Thurman entered national politics as a Democrat and won election to the United States House of Representatives in 1844, becoming at that time the youngest member of that body. He served a single term in the Twenty-ninth Congress from March 4, 1845, to March 3, 1847. During his service in the House, he supported the administration of President James K. Polk in the conduct of the Mexican–American War and voted for the Wilmot Proviso, which sought to prohibit slavery in any territory acquired from Mexico. After leaving the House, he returned to Ohio and continued his legal career, rising to further prominence in state affairs.
Thurman’s judicial career began when he was elected to the Supreme Court of Ohio, where he served as a justice and later as chief justice. His tenure on the state’s highest court enhanced his standing as a constitutional lawyer and helped position him as a leading figure in Ohio’s Democratic Party. In 1867, he ran for governor of Ohio on a platform explicitly opposed to extending suffrage to Black citizens. In that campaign, statewide Democrats, including Thurman, rallied under the slogan “No Negro Equality!” and he appealed to white supremacist attitudes in virulent tones, vowing to fight what he called “the thralldom of n*****ism.” In Ohio, as in many Northern states, referendums on Black suffrage failed in part because small numbers of Republican voters joined Democratic opposition, and Democratic politicians, including Thurman, seized upon the issue with race-baiting rhetoric. In the general election he narrowly lost to Republican Rutherford B. Hayes, a future president of the United States.

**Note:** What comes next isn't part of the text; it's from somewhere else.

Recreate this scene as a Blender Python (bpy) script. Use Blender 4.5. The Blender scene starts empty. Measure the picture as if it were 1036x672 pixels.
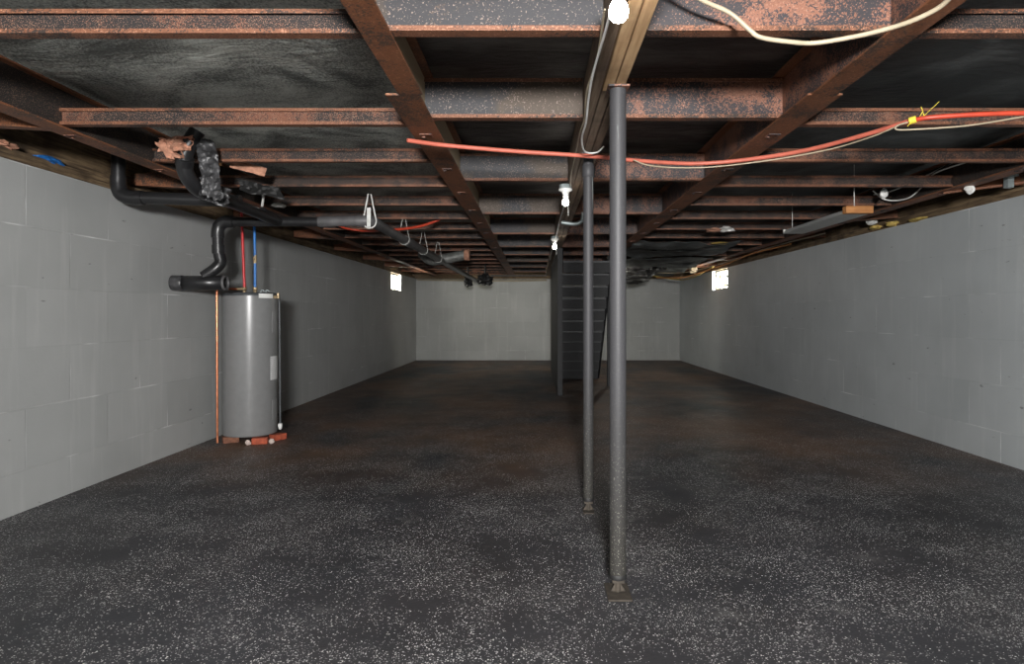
import bpy, bmesh, math, random
from mathutils import Vector, noise
random.seed(7)
sc = bpy.context.scene
COL = sc.collection
H = 1.31            # camera height, metres
F = 640.0           # focal length for a 1036 px wide frame

# ------------------------------------------------------------------ camera, world, lights
cd = bpy.data.cameras.new('camera'); cam = bpy.data.objects.new('camera', cd); COL.objects.link(cam)
cd.sensor_width = 36; cd.lens = 36 * F / 1036
cd.shift_x = -24 / 1036; cd.shift_y = -18 / 1036
cd.clip_start = .05; cd.clip_end = 200
cam.location = (0, 0, H); cam.rotation_euler = (math.pi / 2, 0, 0)
sc.camera = cam
w = bpy.data.worlds.new('world'); sc.world = w; w.use_nodes = True
bgn = w.node_tree.nodes['Background']
bgn.inputs['Color'].default_value = (1.0, .97, .86, 1); bgn.inputs['Strength'].default_value = 62
sc.view_settings.view_transform = 'Standard'; sc.view_settings.look = 'None'
sc.view_settings.gamma = 1; sc.view_settings.use_curve_mapping = False
sc.view_settings.exposure = 0.0

def area(name, loc, rot, size, power, col):
    l = bpy.data.lights.new(name, 'AREA'); l.shape = 'DISK'; l.size = size; l.energy = power; l.color = col
    o = bpy.data.objects.new(name, l); COL.objects.link(o); o.location = loc; o.rotation_euler = rot
    return o
# the photographer's flash head, just over and behind the camera
fl = area('camera_flash', (.10, -2.3, 1.80), (math.radians(86), 0, 0), .5, 450, (1, .985, .97)); fl.data.spread = math.radians(135)
BULB_POWER = (16, 10, 14, 150)      # strength of the glowing bulbs, near to far; last one an added lamp

# ------------------------------------------------------------------ node helpers
def mat(name):
    m = bpy.data.materials.new(name); m.use_nodes = True
    nt = m.node_tree; b = nt.nodes['Principled BSDF']
    return m, nt, b
def nn(nt, t, **kw):
    n = nt.nodes.new(t)
    for k, v in kw.items():
        if k in n.inputs: n.inputs[k].default_value = v
        else: setattr(n, k, v)
    return n
def pos(nt, scale=(1, 1, 1), rot=(0, 0, 0), loc=(0, 0, 0)):
    g = nt.nodes.new('ShaderNodeNewGeometry'); mp = nt.nodes.new('ShaderNodeMapping')
    mp.inputs['Scale'].default_value = scale; mp.inputs['Rotation'].default_value = rot; mp.inputs['Location'].default_value = loc
    nt.links.new(g.outputs['Position'], mp.inputs['Vector'])
    return mp.outputs['Vector']
def noi(nt, vec, scale, detail=4, rough=.55, dist=0):
    n = nt.nodes.new('ShaderNodeTexNoise'); n.inputs['Scale'].default_value = scale
    n.inputs['Detail'].default_value = detail; n.inputs['Roughness'].default_value = rough
    n.inputs['Distortion'].default_value = dist
    nt.links.new(vec, n.inputs['Vector']); return n.outputs['Fac']
def ramp(nt, fac, a, b, ca=(0, 0, 0, 1), cb=(1, 1, 1, 1)):
    r = nt.nodes.new('ShaderNodeValToRGB'); e = r.color_ramp.elements
    e[0].position = a; e[0].color = ca; e[1].position = b; e[1].color = cb
    nt.links.new(fac, r.inputs['Fac']); return r.outputs['Color']
def mix(nt, fac, a, b, mode='MIX'):
    m = nt.nodes.new('ShaderNodeMix'); m.data_type = 'RGBA'; m.blend_type = mode
    for sock, v in ((m.inputs[0], fac), (m.inputs[6], a), (m.inputs[7], b)):
        if isinstance(v, (int, float)): sock.default_value = v
        elif isinstance(v, tuple): sock.default_value = v if len(v) == 4 else v + (1,)
        else: nt.links.new(v, sock)
    return m.outputs[2]
def mth(nt, op, a, b=0.0, c=None):
    m = nt.nodes.new('ShaderNodeMath'); m.operation = op
    for i, v in enumerate((a, b, c)):
        if v is None: continue
        if isinstance(v, (int, float)): m.inputs[i].default_value = v
        else: nt.links.new(v, m.inputs[i])
    return m.outputs[0]
def bump(nt, b, h, strength=.3, dist=.01):
    n = nt.nodes.new('ShaderNodeBump'); n.inputs['Strength'].default_value = strength; n.inputs['Distance'].default_value = dist
    nt.links.new(h, n.inputs['Height']); nt.links.new(n.outputs['Normal'], b.inputs['Normal'])
def simple(name, col, rough=.5, metal=0, spec=.5, var=.25, vs=14, bmp=0, coat=0):
    m, nt, b = mat(name); v = pos(nt)
    f = noi(nt, v, vs, 5)
    d = tuple(c * (1 - var) for c in col) + (1,); l = tuple(min(1, c * (1 + var)) for c in col) + (1,)
    nt.links.new(ramp(nt, f, .3, .7, d, l), b.inputs['Base Color'])
    b.inputs['Roughness'].default_value = rough; b.inputs['Metallic'].default_value = metal
    b.inputs['Specular IOR Level'].default_value = spec; b.inputs['Coat Weight'].default_value = coat
    if bmp: bump(nt, b, noi(nt, v, vs * 6, 3), bmp, .004)
    return m

# ------------------------------------------------------------------ materials
def steel(name, paint, rust, cover, fleck, flecks, scale=55, rough=.62, stain=None):
    """old primed steel: paint, rust showing through it in grains, pale flecks where it flaked"""
    m, nt, b = mat(name); v = pos(nt)
    big = noi(nt, v, 1.7, 3); mid = noi(nt, v, 9, 4); fine = noi(nt, v, scale * 1.9, 3, .75); fine2 = noi(nt, pos(nt, loc=(7, 3, 1)), scale * 2.6, 2, .6)
    s = mth(nt, 'ADD', mth(nt, 'MULTIPLY', big, .35), mth(nt, 'ADD', mth(nt, 'MULTIPLY', mid, .25), mth(nt, 'MULTIPLY', fine, .4)))
    t = .62 - .24 * cover
    c = mix(nt, ramp(nt, s, t - .012, t + .012), paint, mix(nt, fine2, tuple(x * .55 for x in rust), tuple(min(1, x * 1.5) for x in rust)))
    if stain: c = mix(nt, ramp(nt, noi(nt, pos(nt, (1, .9, 1.6), loc=(3, 9, 2)), 1.9, 4), .46, .53), c, stain)
    k = mth(nt, 'ADD', mth(nt, 'MULTIPLY', fine2, .85), mth(nt, 'MULTIPLY', mid, .15))
    c = mix(nt, ramp(nt, k, .66 - .12 * flecks, .68 - .12 * flecks), c, fleck)
    nt.links.new(c, b.inputs['Base Color']); b.inputs['Roughness'].default_value = rough
    bump(nt, b, fine, .35, .003)
    return m
RUST = (.165, .066, .034); RUSTD = (.13, .048, .026)
M = {}
M['rail'] = steel('rusty brown steel', (.06, .035, .024), (.19, .070, .030), .62, (.36, .17, .09), .3, 45)
M['rail_dark'] = steel('dark rusty steel web', (.012, .010, .009), RUSTD, .0, (.13, .08, .055), .7, 70, .8)
M['outrig_web'] = steel('black painted web with rust grains', (.012, .011, .011), RUSTD, .3, (.19, .11, .075), .8, 80, .8)
M['outrig_flange'] = steel('rusty flange', (.03, .02, .016), RUST, .6, (.36, .18, .11), .5, 50)
M['grey_web'] = steel('grey painted web with chips', (.021, .021, .024), (.06, .04, .03), .05, (.20, .15, .125), .45, 44, .6, stain=(.055, .038, .025))
M['rust_web'] = steel('heavily rusted web', (.024, .022, .025), (.19, .082, .05), .42, (.27, .14, .095), .5, 52)
M['tan_web'] = steel('tan dusty web', (.36, .28, .18), (.16, .08, .04), -.3, (.3, .25, .2), .1, 40)

def wood(name, a, bcol, axis='y', scale=6):
    m, nt, b = mat(name)
    st = {'y': (9, .5, 9), 'x': (.5, 9, 9), 'z': (9, 9, .5)}[axis]
    g = noi(nt, pos(nt, st), scale, 5, .6, .6); k = noi(nt, pos(nt), 3, 3)
    c = mix(nt, ramp(nt, g, .35, .65), a, bcol)
    c = mix(nt, ramp(nt, k, .5, .72), c, tuple(x * .6 for x in a))
    nt.links.new(c, b.inputs['Base Color']); b.inputs['Roughness'].default_value = .75
    bump(nt, b, g, .3, .004); return m
M['wood'] = wood('weathered pine', (.42, .25, .12), (.60, .40, .22))
M['wood_old'] = wood('old brown timber', (.16, .105, .07), (.26, .19, .13))
M['wood_sill'] = wood('dirty sill timber', (.07, .045, .026), (.26, .18, .10))
M['wood_orange'] = wood('orange pine block', (.42, .17, .05), (.55, .26, .09), 'x')
M['stair'] = simple('charcoal painted timber', (.009, .0095, .011), .65, var=.2)
M['stair_light'] = simple('worn charcoal tread edge', (.022, .024, .027), .5, var=.2)
M['stair_panel'] = simple('black painted boards', (.009, .009, .010), .7, var=.3)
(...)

Thurman was elected by the Ohio legislature to the United States Senate in 1869, beginning his service in that body on March 4, 1869. He served until March 3, 1881, completing two full terms, during a significant period in American history marked by Reconstruction and its aftermath. As a senator from Ohio, he participated actively in the legislative process and represented the interests of his constituents while emerging as a leading Democratic critic of Republican Reconstruction policies. He opposed many of the civil rights measures enacted during Reconstruction, actively campaigned against African-American voting rights, and worked to reverse civil rights advances. In Congress he offered an amendment to continue segregation in the public schools of the District of Columbia. During the disputed presidential election of 1876 between Rutherford B. Hayes and Samuel J. Tilden, Thurman played a key role in helping to establish the Electoral Commission that ultimately resolved the contest. He lost reelection in 1881 when Republicans gained control of the Ohio legislature, ending his formal Senate career, which had extended from 1869 to 1881 and encompassed three Congresses.

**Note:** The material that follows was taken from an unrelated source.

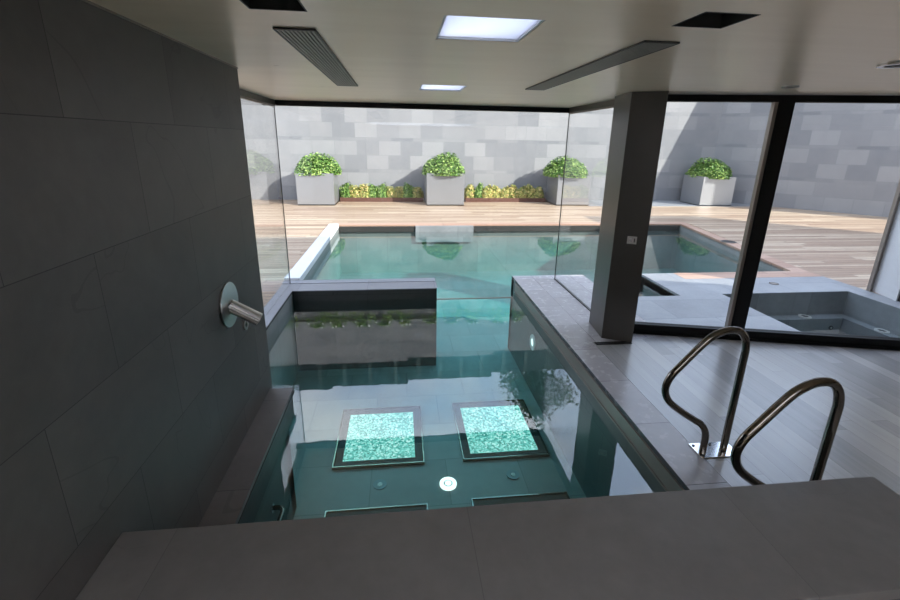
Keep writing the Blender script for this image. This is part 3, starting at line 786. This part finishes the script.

Even after leaving the Senate, Thurman remained an influential figure in Democratic politics. He was put forward as a “favorite son” presidential candidate at the Democratic national conventions of 1880 and 1884, reflecting his stature among “old-line” Democrats who were wary of newer reform currents in the party. In the concurrent 1884 United States Senate election in Ohio, he did not oppose the campaign of incumbent Democratic senator George H. Pendleton, who faced opposition within the party for sponsoring the Pendleton Civil Service Reform Act, which curtailed patronage politics. When Vice President Thomas A. Hendricks died in office in November 1885, Thurman’s name again rose to national prominence. At the 1888 Democratic National Convention, he was selected as President Grover Cleveland’s running mate. His appeal lay in his popularity with traditional Democrats and his known hostility to railroad monopolists, which balanced concerns about Cleveland’s more liberal tendencies. Democrats turned Thurman’s trademark red bandana handkerchief into a symbol of the campaign, waving red bandanas in parades and manufacturing bandanas bearing the candidates’ likenesses. The Cleveland–Thurman ticket emphasized issues such as reducing federal taxes and protective tariffs. However, Thurman, then elderly and largely retired from active politics, did not conduct a vigorous campaign and added little electoral strength to the ticket, which was defeated in the 1888 election.

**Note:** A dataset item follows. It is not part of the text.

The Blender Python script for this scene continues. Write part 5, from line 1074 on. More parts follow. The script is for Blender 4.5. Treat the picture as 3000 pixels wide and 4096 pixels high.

In his later years, Thurman retired from public life in Ohio but remained a respected elder statesman within the Democratic Party. He supported Grover Cleveland’s successful bid for a second, nonconsecutive term in 1892, though he was not considered for the vice presidency, which went instead to Adlai Stevenson. In retirement, Thurman devoted himself to intellectual pursuits; he was known to read French novels in the original language, to play whist, and to amuse himself with mathematical problems, enjoying a reputation as one of the best amateur mathematicians in Ohio. Allen Granberry Thurman died on December 12, 1895. His long career, spanning service in the House of Representatives, on the Ohio Supreme Court, and in the United States Senate, together with his 1888 vice-presidential candidacy, left a complex legacy in both Ohio and national political history.